Perhaps in a similar vein, Pinaree offers us, in Singapore, a whimsical entry-point to her own home country, such entry-point being quite different from the ubiquitous Singaporean package-tour trip to Bangkok.

Next, while the colourful pillows may be moved around, and assembled and disassembled, the black-coloured pillows in the work may not be moved at all. This creates a second fixed frame within the pre-existing physical borders of the room – here, creativity is allowed to flower, but within strictly layered confines. It’s a thoughtful allegory for Singapore’s own struggles with promoting creativity in a system which sometimes feels as though it has been built on the observance rigid hierarchies. (There’s a great commentary here by Gary Miles for Today Newspaper).

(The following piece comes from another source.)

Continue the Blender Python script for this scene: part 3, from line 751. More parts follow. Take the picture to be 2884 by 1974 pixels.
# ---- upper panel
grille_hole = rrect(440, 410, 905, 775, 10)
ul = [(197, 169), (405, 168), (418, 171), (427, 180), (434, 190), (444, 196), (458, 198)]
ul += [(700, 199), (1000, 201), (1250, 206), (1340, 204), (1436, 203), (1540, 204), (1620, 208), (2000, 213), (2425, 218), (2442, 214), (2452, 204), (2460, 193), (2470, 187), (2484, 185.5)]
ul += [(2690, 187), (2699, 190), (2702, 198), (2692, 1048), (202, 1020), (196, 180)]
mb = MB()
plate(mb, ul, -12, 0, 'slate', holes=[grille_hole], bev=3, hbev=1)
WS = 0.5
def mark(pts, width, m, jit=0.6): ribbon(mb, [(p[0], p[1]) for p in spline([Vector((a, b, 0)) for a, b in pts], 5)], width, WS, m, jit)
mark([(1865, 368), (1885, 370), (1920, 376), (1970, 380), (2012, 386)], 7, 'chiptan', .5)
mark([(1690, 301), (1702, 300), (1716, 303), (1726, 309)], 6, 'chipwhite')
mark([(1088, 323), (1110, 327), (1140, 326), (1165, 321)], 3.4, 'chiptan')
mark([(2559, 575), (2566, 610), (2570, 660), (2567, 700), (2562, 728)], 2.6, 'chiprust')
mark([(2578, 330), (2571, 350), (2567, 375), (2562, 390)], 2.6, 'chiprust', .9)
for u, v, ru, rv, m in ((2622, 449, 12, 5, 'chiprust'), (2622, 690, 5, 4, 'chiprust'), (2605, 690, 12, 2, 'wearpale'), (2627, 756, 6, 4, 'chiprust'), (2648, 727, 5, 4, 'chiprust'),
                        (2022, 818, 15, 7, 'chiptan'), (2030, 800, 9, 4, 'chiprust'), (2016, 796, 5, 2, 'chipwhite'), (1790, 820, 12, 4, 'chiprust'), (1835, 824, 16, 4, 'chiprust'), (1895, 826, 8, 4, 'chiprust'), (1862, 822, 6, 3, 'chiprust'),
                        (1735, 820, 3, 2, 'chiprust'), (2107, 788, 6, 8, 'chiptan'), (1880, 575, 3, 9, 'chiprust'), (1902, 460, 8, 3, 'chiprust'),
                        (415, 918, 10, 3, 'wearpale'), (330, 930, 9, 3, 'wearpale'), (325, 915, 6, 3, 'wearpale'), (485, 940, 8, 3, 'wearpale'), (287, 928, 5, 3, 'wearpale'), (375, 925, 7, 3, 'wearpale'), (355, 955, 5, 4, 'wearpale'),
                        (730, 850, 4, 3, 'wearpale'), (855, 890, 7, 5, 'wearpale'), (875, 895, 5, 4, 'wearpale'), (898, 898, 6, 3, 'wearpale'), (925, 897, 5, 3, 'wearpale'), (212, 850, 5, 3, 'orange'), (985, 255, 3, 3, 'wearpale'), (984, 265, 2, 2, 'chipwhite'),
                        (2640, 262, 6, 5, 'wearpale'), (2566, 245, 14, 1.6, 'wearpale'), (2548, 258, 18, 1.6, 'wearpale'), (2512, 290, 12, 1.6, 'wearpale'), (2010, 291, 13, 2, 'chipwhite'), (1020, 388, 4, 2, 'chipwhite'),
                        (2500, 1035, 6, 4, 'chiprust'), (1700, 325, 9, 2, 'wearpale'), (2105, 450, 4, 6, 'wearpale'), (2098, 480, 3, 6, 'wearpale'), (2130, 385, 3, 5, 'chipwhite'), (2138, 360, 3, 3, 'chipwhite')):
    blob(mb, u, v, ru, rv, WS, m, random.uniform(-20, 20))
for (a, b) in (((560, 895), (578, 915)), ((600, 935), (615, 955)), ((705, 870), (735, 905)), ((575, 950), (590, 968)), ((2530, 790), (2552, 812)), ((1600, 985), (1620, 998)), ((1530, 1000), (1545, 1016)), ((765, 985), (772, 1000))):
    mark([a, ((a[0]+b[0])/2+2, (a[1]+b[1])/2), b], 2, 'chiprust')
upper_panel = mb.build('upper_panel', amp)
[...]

Academic commentators have noted that the titles of Pinaree’s works are often cleverly crafted to provide for further insights into the meanings of her pieces. When asked why such a fun and interactive installation might have as dark a title as The House is Crumbling, the artist wryly told us that she doesn’t think we are living in happy times.

With the recent US elections, the escalation of the refugee crisis and the shockwaves of the UK’s Brexit decision amongst others, there is little doubt that we live in an uncertain world. Could the black pillowed-borders of the House is Crumbling represent a sinister vein of poison, slowly winding its way around the room until it finally envelops the entire space?

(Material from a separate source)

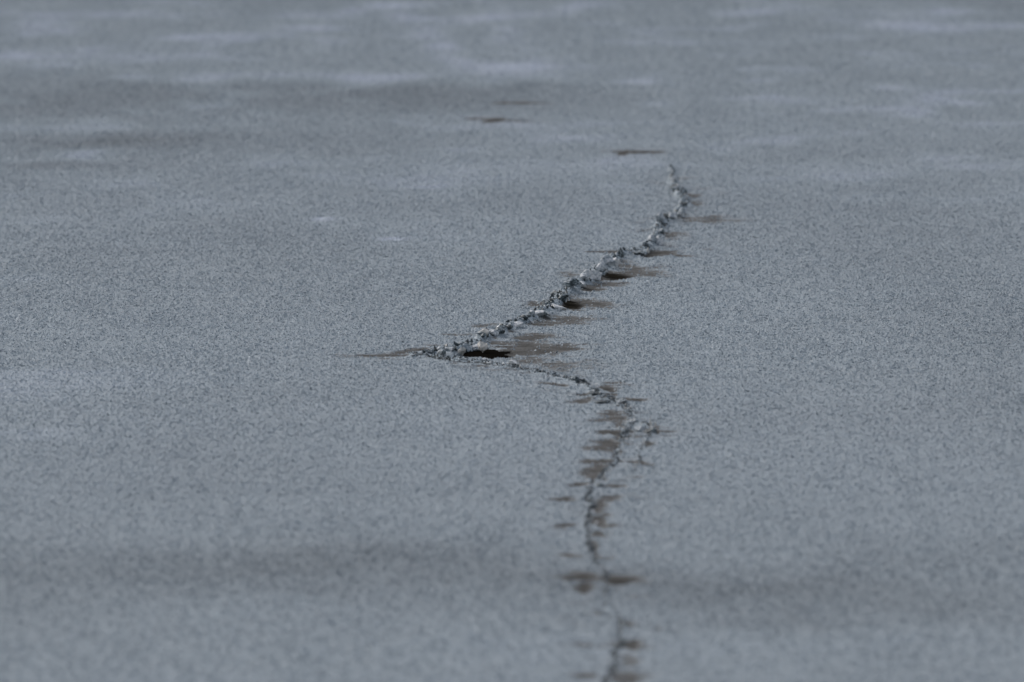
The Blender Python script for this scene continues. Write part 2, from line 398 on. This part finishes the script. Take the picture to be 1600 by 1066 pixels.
def fields(X, Y, detail=True):
    px, py = P(X, Y)
    wx = fbm(X * 28, Y * 14, 3, 5); wy = fbm(X * 26, Y * 13, 9, 4)
    streak = fbm(X * 9, Y * 22, 31, 4) + 1.5 * fbm(X * 5, Y * 60, 37, 2) + .9 * fbm(X * 9, Y * 130, 41, 2)
    near = (px > 470) & (px < 1260) & (py > 120)
    seam = np.zeros_like(px); wet = np.zeros_like(px); pid = np.zeros(px.shape, int); hole = np.zeros(px.shape, bool)
    q = np.nonzero(near)
    qx, qy = px[q], py[q]
    sx = qx + wx[q] * 16; sy = qy + wy[q] * 5
    s = np.maximum(.999 * np.maximum(polyfield(sx, sy, SEAM_UP), polyfield(sx, sy, SEAM_DOWN)), polyfield(sx, sy, SEAM_SIDE))
    seam[q] = s
    global CORE_F
    CORE_F = np.zeros_like(px); CORE_F[q] = polyfield(qx + wx[q] * 30 + streak[q] * 5, qy + wy[q] * 8, [(a, b_, c_ * 1.45, e_) for a, b_, c_, e_ in CORE]) * (.84 + 1.3 * np.abs(wx[q]) + .2 * streak[q])
    best = np.zeros_like(qx); bid = np.full(qx.shape, -1)
    for k, (_, els) in enumerate(PATCHES):
        tot = np.zeros_like(qx)
        for cx, cy, rx, ry, st, sl_ in els:
            dx = qx - cx + (wx[q] * 1.1) * min(rx, 40) * 1.2 + streak[q] * rx * .9
            dy = qy - cy - (qx - cx) * sl_ + wy[q] * ry * 2.2
            tot = np.maximum(tot, st * np.exp(-.55 * np.abs(dx / rx) ** 2.2 - .45 * np.abs(dy / ry) ** 3.2))
        u = tot > best
        best[u] = tot[u]; bid[u] = k
    for cx, cy, rx, ry, st in MINOR:
        sel = np.nonzero((np.abs(qy - cy) < ry * 5 + 4) & (np.abs(qx - cx) < rx * 3))[0]
        if not len(sel): continue
        rr = ((qx[sel] - cx + streak[q][sel] * rx * .8) / rx) ** 2 + ((qy[sel] - cy + wy[q][sel] * ry * 3) / ry) ** 2
        v_ = st * np.exp(-rr * .6)
        u = v_ > best[sel]
        best[sel[u]] = v_[u]; bid[sel[u]] = -3
    wet[q] = best; pid[q] = bid
    hx = qx + wx[q] * 22 + streak[q] * 20; hy = qy + wy[q] * 9
    hole[q] = inside(hx, hy, HOLE)
    return px, py, wet, seam, pid, hole


def height(X, Y, F=None):
    px, py, wet, seam, pid, hole = F if F is not None else fields(X, Y)
    und = .001 * fbm(X * .9, Y * .35, 51, 3)
    up = sstep(640, 540, py) * (1 - .72 * sstep(-6, 2, py - (556 + np.maximum(px - 700, 0) * .16)))                             # the far stretch is heaved up the most
    rough = fbm(X * 120, Y * 120, 71, 3)
    z = und + seam * (.003 + .008 * up) * (1 + 1.8 * rough) - .0022 * sstep(.3, .8, wet)
    z = z + .0008 * fbm(X * 60, Y * 60, 77, 3)
    z = np.where(hole, und - .003, z)
    return z


def link(name, me, mat=None, parent=None):
    o = bpy.data.objects.new(name, me); C.objects.link(o)
    if mat is not None and me is not None: me.materials.append(mat)
    if parent is not None: o.parent = parent
    return o


def tag(o, label=None, cat=None, group=None, kind=None):
    if label: o['label'] = label
    if cat: o['category'] = cat
    if group: o['group'] = group
    if kind: o['kind'] = kind
    return o


def mesh_np(name, co_, faces, smooth=False, attrs=None):
    """faces: (n,k) int array"""
    me = bpy.data.meshes.new(name); n, k = faces.shape
    me.vertices.add(len(co_)); me.vertices.foreach_set('co', co_.astype(np.float32).ravel())
    me.loops.add(n * k); me.loops.foreach_set('vertex_index', faces.astype(np.int32).ravel())
    me.polygons.add(n); me.polygons.foreach_set('loop_start', (np.arange(n) * k).astype(np.int32))
    me.polygons.foreach_set('use_smooth', np.full(n, smooth))
    for a, v in (attrs or {}).items():
        at = me.attributes.new(a, 'FLOAT', 'POINT'); at.data.foreach_set('value', v.astype(np.float32))
    me.update(calc_edges=True)
    return me

# ------------------------------------------------------------------ the ice: one sheet, cut into sheet, crack, water and bare patches
def grow(a, b_, s0, f=1.25):
    r = [a]; s = s0; sg = 1 if b_ > a else -1
    while (b_ - r[-1]) * sg > s:
        r.append(r[-1] + sg * s); s *= f
    r.append(b_); return r[1:]


xs = list(np.arange(-.56, .72, .0026))
xs = sorted(grow(xs[0], -4000, .006)) + xs + grow(xs[-1], 4000, .006)
rows = np.arange(120, 1120, .75)
ys = sorted(set(float(G(800, r)[1]) for r in rows))
ys = sorted(grow(ys[0], -4000, .02)) + ys + grow(ys[-1], 4000, .06)
XX, YY = np.meshgrid(np.array(xs), np.array(ys))
F = fields(XX, YY)
COREA = CORE_F.copy()
ZZ = height(XX, YY, F) - .004 * sstep(.35, .75, COREA)
ZZ = np.where((np.abs(XX) > 40) | (np.abs(YY) > 60), 0, ZZ)
px, py, WET, SEAM, PID, HOLEM = F
nr, nc = XX.shape
idx = np.arange(nr * nc).reshape(nr, nc)
quads = np.stack([idx[:-1, :-1], idx[:-1, 1:], idx[1:, 1:], idx[1:, :-1]], -1).reshape(-1, 4)
allco = np.stack([XX, YY, ZZ], -1).reshape(-1, 3)
fw = WET.ravel()[quads].mean(1); fs = SEAM.ravel()[quads].mean(1); fp = PID.ravel()[quads[:, 0]]
fh = HOLEM.ravel()[quads].all(1)
cls = np.full(len(quads), -3)
m_ = fw > .34; cls[m_] = fp[m_]
cls[fs > .42] = -2
cls[fh] = -1


def islands(c):
    ids = np.nonzero(cls == c)[0]
    if len(ids) < 2: return
    left = set(ids.tolist()); W_ = nc - 1; comps = []
    while left:
        st = [left.pop()]; comp = [st[0]]
        while st:
            f_ = st.pop()
            for g_ in (f_ - 1, f_ + 1, f_ - W_, f_ + W_):
                if g_ in left: left.remove(g_); st.append(g_); comp.append(g_)
        comps.append(comp)
    comps.sort(key=len, reverse=True)
    for comp in comps[1:]: cls[comp] = -3


for k in list(range(len(PATCHES))) + [-1]: islands(k)


def cut(c, name, mat, min_faces=6):
    q = quads[cls == c]
    if len(q) < min_faces: return None
    u, inv = np.unique(q.ravel(), return_inverse=True)
    me = mesh_np(name, allco[u], inv.reshape(-1, 4), True, {'wet': WET.ravel()[u], 'seam': SEAM.ravel()[u], 'gap': COREA.ravel()[u]})
    return link(name, me, mat)


tag(cut(-3, 'ice_sheet', M_GROUND), 'frost covered grey blue ice of the frozen lake', kind='structure')
tag(cut(-2, 'ice_crack', M_GROUND), 'jagged zigzag crack of crushed ice running down through the frozen lake', 'crack')
tag(cut(-1, 'water', M_WATER), 'black open water in the sharp corner of the crack', kind='structure')
for k, (lab, els) in enumerate(PATCHES):
    o = cut(k, 'wet_patch', M_GROUND)
    if o is not None: tag(o, lab, 'wet patch', 'bare wet patches beside the crack')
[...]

Enter Ayumi Paul and her violin:

Violinist, artist and performer Ayumi Paul. Image credit: Ayumi Paul
No stranger to performing outside the traditional concert hall, in unconventional performance spaces, Paul is a classically-trained violinist with an experimental and genre-transcending practice.  She creates site-specific works, often in collaboration with artists as well as other musicians, creating soundscapes that may be a blend of violin, voice and various other instruments, as well as sounds from nature or sounds made with objects that are in the space. In such musical installations, she does not perform set pieces of music according to a fixed programme but instead improvises with the sound material, freely adjusting each performance to the space and to the audience at a particular moment.
We were curious to know how Ayumi prepares for a performance like this – how much does she compose and prepare ahead of time and how much will she improvise as the installation itself changes and morphs and as she encounters the various people who enter the space every day? Much like Pinaree’s installation, which utilises cushions as “building blocks”, Paul composes musical “modules” ahead of time, which allow for flexibility and an unlimited number of possibilities in the actual performance itself. Just as Pinaree’s house will morph and shape-shift from moment to moment and day to day according to what visitors do with the cushions, Paul’s modular musical performance will engage and respond to the audience, the installation and the space, spontanueously and freely in the moment.
“When you come from the concert hall or opera house, the white cube feels a lot like freedom.” -Ari Benjamin Meyers
Paul, who has enjoyed a long friendship and artistic relationship with composer and conductor Ari Benjamin Meyers, shares his appreciation of the freedom that performing in an art gallery affords the musician, allowing her to subvert the deep-seated conventions associated with traditional musical concerts. Paul explained, for example, that in performances such as the one she will create for The House is Crumbling, the visitors can come and go as they please. She will not be performing on a stage, at a distance from the audience – they can sit face to face with her, walk around her or even lie down beside her. They might stay for a minute, or several hours, leave and return on another day. They may speak, laugh, sing, listen to her playing, or ignore her completely.
Pinaree Sanpitak and Ayumi Paul
Paul emphasises that, in her performances, she is “human first, artist later” and that the challenge of dealing with the unknown inspires and excites her. It is her hope that in engaging with and responding to the audience from moment to moment and day to day, she will discover something about herself and the audience, too, may learn something about themselves.